### MATERIAL
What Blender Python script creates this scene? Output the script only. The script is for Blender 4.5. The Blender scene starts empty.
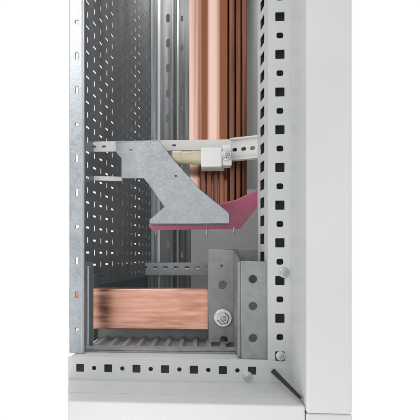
import bpy, math, random
from mathutils import Matrix, Vector
random.seed(4)
sc=bpy.context.scene
S=0.001
F=600.0; D=600.0; TH=math.radians(5.0)
VX,HY=204.0,255.0
PX0=VX-F*math.tan(TH)
def XX(px,Y):
    k=(px-PX0)/F
    return (Y+D)*(k*math.cos(TH)-math.sin(TH))/(math.cos(TH)+k*math.sin(TH))
def ZZ(py,Y,X=0):
    d=(Y+D)*math.cos(TH)-X*math.sin(TH)
    return (HY-py)*d/F
def P(px,py,Y):
    x=XX(px,Y); return (x,Y,ZZ(py,Y,x))
# ---------------------------------------------------------------- materials
def newmat(name):
    m=bpy.data.materials.new(name); m.use_nodes=True
    n=m.node_tree; b=n.nodes['Principled BSDF']; return m,n,b
def mk(name,c1,c2,metal=0,rough=(.35,.5),scale=(1,1,1),ns=60,bump=.1,bscale=800,detail=6,vor=0,vw=.3,bd=.0006,pos=(.32,.68),bdet=3,loc=(0,0,0)):
    m,n,b=newmat(name); N=n.nodes; L=n.links
    tc=N.new('ShaderNodeNewGeometry'); mp=N.new('ShaderNodeMapping'); mp.inputs['Scale'].default_value=scale
    mp.inputs['Location'].default_value=loc
    L.new(tc.outputs['Position'],mp.inputs['Vector'])
    no=N.new('ShaderNodeTexNoise'); no.inputs['Scale'].default_value=ns; no.inputs['Detail'].default_value=detail
    L.new(mp.outputs[0],no.inputs['Vector'])
    fac=no.outputs['Fac']
    if vor:
        v=N.new('ShaderNodeTexVoronoi'); v.inputs['Scale'].default_value=vor
        L.new(mp.outputs[0],v.inputs['Vector'])
        sp=N.new('ShaderNodeSeparateColor'); L.new(v.outputs['Color'],sp.inputs[0])
        mx=N.new('ShaderNodeMath'); mx.operation='MULTIPLY_ADD'; mx.inputs[1].default_value=vw
        L.new(sp.outputs[0],mx.inputs[0])
        m2=N.new('ShaderNodeMath'); m2.operation='MULTIPLY'; m2.inputs[1].default_value=1-vw; L.new(fac,m2.inputs[0])
        L.new(m2.outputs[0],mx.inputs[2]); fac=mx.outputs[0]
    cr=N.new('ShaderNodeValToRGB'); cr.color_ramp.elements[0].position=pos[0]; cr.color_ramp.elements[1].position=pos[1]
    cr.color_ramp.elements[0].color=(*c1,1); cr.color_ramp.elements[1].color=(*c2,1)
    L.new(fac,cr.inputs[0]); L.new(cr.outputs[0],b.inputs['Base Color'])
    mr=N.new('ShaderNodeMapRange'); mr.inputs['From Min'].default_value=.3; mr.inputs['From Max'].default_value=.7
    mr.inputs['To Min'].default_value=rough[0]; mr.inputs['To Max'].default_value=rough[1]
    L.new(fac,mr.inputs[0]); L.new(mr.outputs[0],b.inputs['Roughness'])
    b.inputs['Metallic'].default_value=metal
    n2=N.new('ShaderNodeTexNoise'); n2.inputs['Scale'].default_value=bscale; n2.inputs['Detail'].default_value=bdet
    L.new(mp.outputs[0],n2.inputs['Vector'])
    bp=N.new('ShaderNodeBump'); bp.inputs['Strength'].default_value=bump; bp.inputs['Distance'].default_value=bd
    L.new(n2.outputs['Fac'],bp.inputs['Height']); L.new(bp.outputs[0],b.inputs['Normal'])
    return m
PAINT=mk('grey_white_paint',(.56,.575,.575),(.595,.61,.605),0,(.42,.52),ns=12,bump=.4,bscale=520)
PAINTI=mk('inner_grey_paint',(.63,.645,.65),(.69,.705,.71),0,(.4,.55),ns=14,bump=.2,bscale=700)
WHITEP=mk('white_plastic',(.84,.85,.84),(.89,.89,.88),0,(.3,.4),ns=40,bump=.05)
ZINC=mk('galvanised_zinc',(.34,.365,.385),(.50,.525,.545),.75,(.22,.36),ns=70,bump=.12,bscale=400,vor=560,vw=.26,pos=(.22,.78))
ZINCB=mk('bright_zinc',(.50,.52,.54),(.68,.70,.71),.8,(.22,.38),scale=(1,1,.05),ns=90,bump=.12,bscale=300)
ZINCD=mk('dull_zinc',(.13,.14,.15),(.22,.235,.25),.55,(.35,.5),scale=(1,1,.25),ns=40,bump=.08,bscale=500)
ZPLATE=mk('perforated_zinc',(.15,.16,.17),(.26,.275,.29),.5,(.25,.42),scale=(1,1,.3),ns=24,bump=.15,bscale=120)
ZINCV=mk('drawn_zinc',(.12,.13,.14),(.34,.36,.375),.5,(.36,.58),scale=(1,1,.03),ns=120,bump=.1,bscale=400,pos=(.38,.62))
HAMMER=mk('cast_zinc',(.255,.265,.265),(.33,.34,.34),.45,(.34,.48),ns=120,bump=.18,bscale=900)
FLOORZ=mk('dull_floor_zinc',(.32,.34,.355),(.43,.45,.465),.15,(.4,.55),ns=90,bump=.1,bscale=500)
COPV=mk('copper_reflection_bands',(.27,.10,.055),(.88,.60,.50),1,(.10,.2),scale=(1,.3,.006),ns=62,bump=.15,bscale=60,bd=.0006,detail=3,pos=(.43,.57),bdet=1,loc=(.013,0,0))  # pale and dark bands in the colour stand in for mirror reflections
COPD=mk('copper_tarnished',(.16,.06,.035),(.40,.18,.12),1,(.2,.4),scale=(1,.3,.03),ns=150,bump=.15,bscale=350,pos=(.35,.65))
COPH=mk('copper_horizontal',(.50,.23,.155),(.80,.46,.355),1,(.16,.28),scale=(.12,1,1),ns=170,bump=.3,bscale=240,bd=.0006,detail=12,pos=(.32,.66),bdet=8)
PINK=mk('red_pink_insulation',(.98,.28,.43),(1.0,.35,.50),0,(.3,.45),ns=50,bump=.1)
BEIGE=mk('beige_plastic',(.60,.52,.35),(.69,.61,.44),0,(.35,.45),ns=50,bump=.05)
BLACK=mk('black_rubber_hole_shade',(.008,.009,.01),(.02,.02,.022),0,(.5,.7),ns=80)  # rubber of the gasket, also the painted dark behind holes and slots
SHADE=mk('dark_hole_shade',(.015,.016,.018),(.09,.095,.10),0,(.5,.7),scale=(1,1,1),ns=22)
STEEL=mk('bright_steel',(.50,.52,.53),(.68,.69,.7),1,(.2,.32),ns=200,bump=.05)
# ---------------------------------------------------------------- builders
def link(o): sc.collection.objects.link(o); return o
def thing(name,label,cat,loc=(0,0,0),group=None):
    e=bpy.data.objects.new(name,None); e.empty_display_size=.02
    e.location=Vector(loc)*S; link(e); e['label']=label; e['category']=cat
    if group: e['group']=group
    bpy.context.view_layer.update()
    return e
def adopt(o,parent=None,label=None,cat=None,group=None,kind=None):
    if parent is not None:
        bpy.context.view_layer.update()
        o.parent=parent; o.matrix_parent_inverse=parent.matrix_world.inverted()
    if label: o['label']=label
    if cat: o['category']=cat
    if group: o['group']=group
    if kind: o['kind']=kind
    return o
def plate(name,outline,holes,O,U,V,th,mat,bev=0.3,parent=None,**kw):
    """sheet with real holes. outline/holes: 2D mm in axes U,V at origin O. thickness th centred"""
    cu=bpy.data.curves.new('c','CURVE'); cu.dimensions='2D'; cu.fill_mode='BOTH'
    cu.extrude=max(th/2-bev,.01)*S; cu.bevel_depth=bev*S; cu.bevel_resolution=1
    for pts in [outline]+list(holes):
        sp=cu.splines.new('POLY'); sp.points.add(len(pts)-1); sp.use_cyclic_u=True
        for i,p in enumerate(pts): sp.points[i].co=(p[0]*S,p[1]*S,0,1)
    co=bpy.data.objects.new('c',cu); link(co); bpy.context.view_layer.update()
    dg=bpy.context.evaluated_depsgraph_get()
    me=bpy.data.meshes.new_from_object(co.evaluated_get(dg)); me.name=name
    bpy.data.objects.remove(co); 
    U=Vector(U).normalized(); V=Vector(V).normalized(); W=U.cross(V)
    M=Matrix((( U.x,V.x,W.x,O[0]*S),(U.y,V.y,W.y,O[1]*S),(U.z,V.z,W.z,O[2]*S),(0,0,0,1)))
    me.transform(M)
    me.materials.clear(); me.materials.append(mat)
    o=bpy.data.objects.new(name,me); link(o)
    return adopt(o,parent,**kw)
def rrect(cx,cy,w,h,r,n=4):
    out=[]
    for sx,sy,a0 in ((1,1,0),(-1,1,90),(-1,-1,180),(1,-1,270)):
        for i in range(n+1):
            a=math.radians(a0+90*i/n); out.append((cx+sx*(w/2-r)+r*math.cos(a),cy+sy*(h/2-r)+r*math.sin(a)))
    return out
def circ(cx,cy,r,n=20): return [(cx+r*math.cos(2*math.pi*i/n),cy+r*math.sin(2*math.pi*i/n)) for i in range(n)]
def frontal(name,pts,holes,Y,th,mat,parent=None,bev=.3,**kw):
    return plate(name,pts,holes,(0,Y,0),(1,0,0),(0,0,1),th,mat,bev,parent,**kw)
def pp(pts,Y): return [(P(a,b,Y)[0],P(a,b,Y)[2]) for a,b in pts]
def pc(px,py,Y): q=P(px,py,Y); return (q[0],q[2])
def mesh(name,verts,faces,mat,parent=None,bevel=0,seg=2,smooth=False,**kw):
    me=bpy.data.meshes.new(name); me.from_pydata([Vector(v)*S for v in verts],[],faces); me.update()
    me.materials.append(mat); o=bpy.data.objects.new(name,me); link(o)
    if smooth:
        for p in me.polygons: p.use_smooth=True
    if bevel:
        b=o.modifiers.new('b','BEVEL'); b.width=bevel*S; b.segments=seg; b.limit_method='ANGLE'
    return adopt(o,parent,**kw)
BF=[(0,1,2,3),(7,6,5,4),(0,4,5,1),(1,5,6,2),(2,6,7,3),(3,7,4,0)]
def box(name,x0,x1,y0,y1,z0,z1,mat,parent=None,bevel=.6,**kw):
    v=[(x0,y0,z0),(x0,y1,z0),(x1,y1,z0),(x1,y0,z0),(x0,y0,z1),(x0,y1,z1),(x1,y1,z1),(x1,y0,z1)]
    return mesh(name,v,BF,mat,parent,bevel,**kw)
def lathe(name,c,axis,prof,mat,n=24,parent=None,smooth=True,bevel=0,**kw):
    A=Vector(axis).normalized(); T=A.orthogonal().normalized(); B=A.cross(T)
    v=[];f=[]
    for r,d in prof:
        for i in range(n):
            a=2*math.pi*(i+.5)/n; v.append(Vector(c)+A*d+T*r*math.cos(a)+B*r*math.sin(a))
    for j in range(len(prof)-1):
        for i in range(n):
            f.append((j*n+i,j*n+(i+1)%n,(j+1)*n+(i+1)%n,(j+1)*n+i))
    f.append(tuple(range(n))[::-1]); f.append(tuple((len(prof)-1)*n+i for i in range(n)))
    o=mesh(name,v,f,mat,parent,bevel,**kw)
    if smooth:
        for p in o.data.polygons: p.use_smooth=len(p.vertices)==4
        m=o.modifiers.new('e','EDGE_SPLIT'); m.split_angle=math.radians(35)
    return o
def bolt(c,R,label,axis=(0,-1,0),parent=None,group='hex bolts of the cabinet'):
    t=thing('hex_bolt',label,'bolt',c,group) if parent is None else parent
    lathe('bolt_head',Vector(c)+Vector(axis)*R*.22,axis,[(R*.62,0),(R*.70,R*.08),(R*.70,R*.42),(R*.58,R*.52)],STEEL,6,t,smooth=False,bevel=.2)
    lathe('washer',c,axis,[(R,0),(R,R*.18),(R*.93,R*.22)],STEEL,28,t)
    lathe('threaded_tip',Vector(c)+Vector(axis)*R*.74,axis,[(R*.34,0),(R*.34,R*.16),(R*.24,R*.26)],ZINC,16,t)
    return t
# ---------------------------------------------------------------- cabinet
TOP=650; BK=860
cab=thing('electrical_cabinet','light grey painted steel switchgear cabinet, door off, perforated frame','electrical cabinet',(0,0,-126))
xl=XX(268,0); xr=XX(290,0); zb=ZZ(381,0); zt=ZZ(359,0); xL=XX(68,0)
xw=xl+34                      # recessed inner side wall
hs=[];cx=XX(280,0);i=0
z=ZZ(355,0)
while z<TOP-10:
    hs.append(rrect(cx,z,9.6,9.6,1) if i%2==0 else rrect(cx,z,7.2,6.4,2.2)); z+=18.6; i+=1
frontal('perforated_upright',[(xl,zt),(xr,zt),(xr,TOP),(xl,TOP)],hs,1,2,PAINT,cab)
hs=[];x=XX(80,0);i=0
while x<XX(266,0):
    hs.append(rrect(x,ZZ(370,0),8.6,8.6,1) if i%2==0 else rrect(x,ZZ(370,0),5,5,2.4)); x+=14.4; i+=1
frontal('perforated_sill_rail',[(xL,zb),(xr,zb),(xr,zt-.15),(xL,zt-.15)],hs,1,2,PAINT,cab)
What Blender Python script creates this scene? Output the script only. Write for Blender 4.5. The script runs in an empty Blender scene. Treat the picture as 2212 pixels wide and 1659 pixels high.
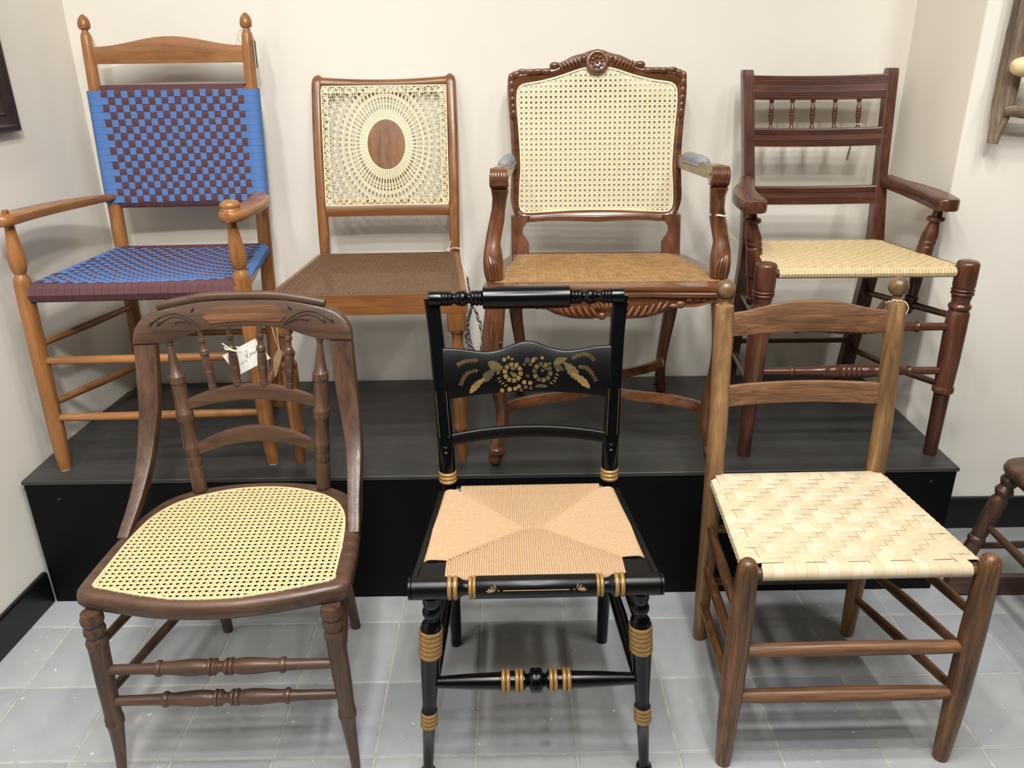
import bpy, math, random
from math import sin, cos, pi, radians, sqrt, atan2
from mathutils import Vector as V, Matrix, noise as mnoise
random.seed(7)
S = bpy.context.scene
COL = S.collection

# ------------------------------------------------------------------ camera, world, lights, exposure
cam_d = bpy.data.cameras.new('camera'); cam = bpy.data.objects.new('camera', cam_d); COL.objects.link(cam)
cam_d.sensor_width = 36.0; cam_d.sensor_fit = 'HORIZONTAL'; cam_d.lens = 1704.86 / 2212 * 36; cam_d.clip_start = .02
_p, _y, _r = radians(22.63884), radians(.13987), radians(-.77688)
_f = V((sin(_y)*cos(_p), cos(_y)*cos(_p), -sin(_p))); _rt = V((cos(_y), -sin(_y), 0)); _up = _rt.cross(_f)
_rt2 = cos(_r)*_rt + sin(_r)*_up; _up2 = -sin(_r)*_rt + cos(_r)*_up
_m = Matrix((( _rt2.x, _up2.x, -_f.x, 0), (_rt2.y, _up2.y, -_f.y, 0), (_rt2.z, _up2.z, -_f.z, 1.4017), (0, 0, 0, 1)))
cam.matrix_world = _m
S.camera = cam
S.view_settings.view_transform = 'Standard'; S.view_settings.look = 'None'
S.view_settings.exposure = 0.0; S.view_settings.gamma = 1.0; S.view_settings.use_curve_mapping = False
S.cycles.use_denoising = True
S.cycles.max_bounces = 8; S.cycles.diffuse_bounces = 4; S.cycles.glossy_bounces = 3; S.cycles.sample_clamp_indirect = 6

w = bpy.data.worlds.new('gallery_light'); S.world = w; w.use_nodes = True
w.node_tree.nodes['Background'].inputs[0].default_value = (.92, .96, 1, 1)
w.node_tree.nodes['Background'].inputs[1].default_value = .03

def lamp(x, y, z, power, size, target, col=(1, .93, .83), spread=pi*.75):
    d = bpy.data.lights.new('ceiling_lamp', 'AREA'); d.shape = 'DISK'; d.size = size; d.energy = power; d.color = col; d.spread = spread
    o = bpy.data.objects.new('ceiling_lamp', d); COL.objects.link(o); o.location = (x, y, z)
    o.rotation_euler = (V(target) - V((x, y, z))).to_track_quat('-Z', 'Y').to_euler()
for ly, lp, lc in ((1.02, 13.0, (1, .975, .945)), (.62, 13.0, (1, .98, .955)), (.20, 10., (1, .985, .97)), (-.25, 6., (.98, .985, 1))):
    for lx, lk in ((-.95, .75), (-.18, 1.1), (.45, 1.1), (1.45, .75)):
        lamp(lx, ly, 2.95, lp*lk*.40, .16, (lx*1.15, 1.45, 0), lc, pi*.66)

lamp(.1, -.5, 2.9, 14., .16, (-1.38, 1.35, 1.25), (1, .975, .93), pi*.5)  # added fill spot, out of view, put in to brighten the left wall
lamp(.9, -.2, 2.9, 4.5, .16, (2.1, 2.1, .8), (1, .975, .93), pi*.45)  # added fill spot, out of view, put in to brighten the right wall

# ------------------------------------------------------------------ materials
def lin(c):
    return tuple(((v/255)/12.92 if v/255 <= .04045 else ((v/255+.055)/1.055)**2.4) for v in c) + (1,)
def nodes(name):
    m = bpy.data.materials.new(name); m.use_nodes = True
    nt = m.node_tree; b = nt.nodes['Principled BSDF']
    return m, nt, b
def N(nt, t, **kw):
    n = nt.nodes.new(t)
    for k, v in kw.items():
        if k in n.inputs: n.inputs[k].default_value = v
        else: setattr(n, k, v)
    return n
def mixc(nt, fac, a, b, mode='MIX'):
    n = nt.nodes.new('ShaderNodeMix'); n.data_type = 'RGBA'; n.blend_type = mode
    for s, v in ((0, fac), (6, a), (7, b)):
        if hasattr(v, 'is_output') or hasattr(v, 'links'): nt.links.new(v, n.inputs[s])
        else: n.inputs[s].default_value = v
    return n.outputs[2]
def ramp(nt, src, lo, hi, c0=(0, 0, 0, 1), c1=(1, 1, 1, 1)):
    n = nt.nodes.new('ShaderNodeValToRGB'); n.color_ramp.elements[0].position = lo; n.color_ramp.elements[1].position = hi
    n.color_ramp.elements[0].color = c0; n.color_ramp.elements[1].color = c1
    nt.links.new(src, n.inputs[0]); return n.outputs[0]
def coords(nt, scale, rand=True):
    tc = nt.nodes.new('ShaderNodeTexCoord'); mp = nt.nodes.new('ShaderNodeMapping'); mp.inputs['Scale'].default_value = scale
    nt.links.new(tc.outputs['Object'], mp.inputs['Vector'])
    if rand:
        oi = nt.nodes.new('ShaderNodeObjectInfo'); mul = nt.nodes.new('ShaderNodeMath'); mul.operation = 'MULTIPLY'; mul.inputs[1].default_value = 37
        nt.links.new(oi.outputs['Random'], mul.inputs[0]); nt.links.new(mul.outputs[0], mp.inputs['Location'])
    return mp.outputs['Vector']
def bump(nt, b, src, strength, dist=.001):
    n = N(nt, 'ShaderNodeBump', Strength=strength, Distance=dist); nt.links.new(src, n.inputs['Height']); nt.links.new(n.outputs[0], b.inputs['Normal'])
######
→ YOUR GOAL
Retype, word for word, only the lines from the one containing "1659 pixels high." through the one containing "COL = S.collection", both included, and leave out any pictures.

→ REPLY
What Blender Python script creates this scene? Output the script only. Write for Blender 4.5. The script runs in an empty Blender scene. Treat the picture as 2212 pixels wide and 1659 pixels high.
import bpy, math, random
from math import sin, cos, pi, radians, sqrt, atan2
from mathutils import Vector as V, Matrix, noise as mnoise
random.seed(7)
S = bpy.context.scene
COL = S.collection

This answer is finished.